L’institut Fraunhofer SIT a présenté une nouvelle infrastructure technique dédiée à la domotique. Baptisée Facilityboss, elle permet d’interconnecter, de commander et de surveiller l’ensemble des systèmes informatiques et des appareils électroniques”
Notre Société est exigeante de transparence et se faisant elle généralise la panoptique au grand dam de la liberté individuelle et paradoxalement de la cohésion sociale.
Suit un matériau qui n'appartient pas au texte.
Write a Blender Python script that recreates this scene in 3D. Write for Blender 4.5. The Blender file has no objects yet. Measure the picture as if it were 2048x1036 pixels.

Au nom de l’Organisation elle sous estime la fragilité des dispositifs qu’elle préconise et les détournements dont ils font l’objet . A ce propos, la CNIL ne ménage pas ses avertissements et nous sensibilise à toutes les traces que nous pouvons laisser de notre quotidien. Big Brother n’est potentiellement pas loin ! “vos données, ne vous en fichez pas”.
Sur la Toile on trouve ce témoignage qui devrait nous inciter à la vigilance :
Passeport biométrique : faille RFID.” Devant une équipe du journal anglais Daily Mail, le consultant en sécurité Adam Laurie, qui connait bien la RFID, n’a eu besoin que de 4 heures pour ‘pirater’ le nouveau passeport biométrique britannique. Cet acte a été rendu possible par la présence d’une puce RFID, qui contient toutes les données du passeport. Le passeport était pourtant placé dans une enveloppe scellée. Si pour l’instant, ce passeport ne contient que des données de base, il est par la suite prévu d’y ajouter des données biométriques. L’expert, qui a quand même réalisé 40 000 tentatives pour trouver la clef d’encryptage (il connaissait certaines données du propriétaire de la carte), estime que cette faille est extrêmement dangereuse.” (http://www.rfid.org/actualites-rfid).
A noter que la technique des RFID mobilise toutes les nouvelles technologies, des nanotechnologies aux techniques de la captation, de la numérisation, de la transmission. L’instrument se doit, pour répondre à sa mission (élargir la visibilité du monde) d’être invisible, indétectable, insoupçonnable, son domaine c’est l’insu du “tout savoir”, c’est en cela qu’il est PERFIDE.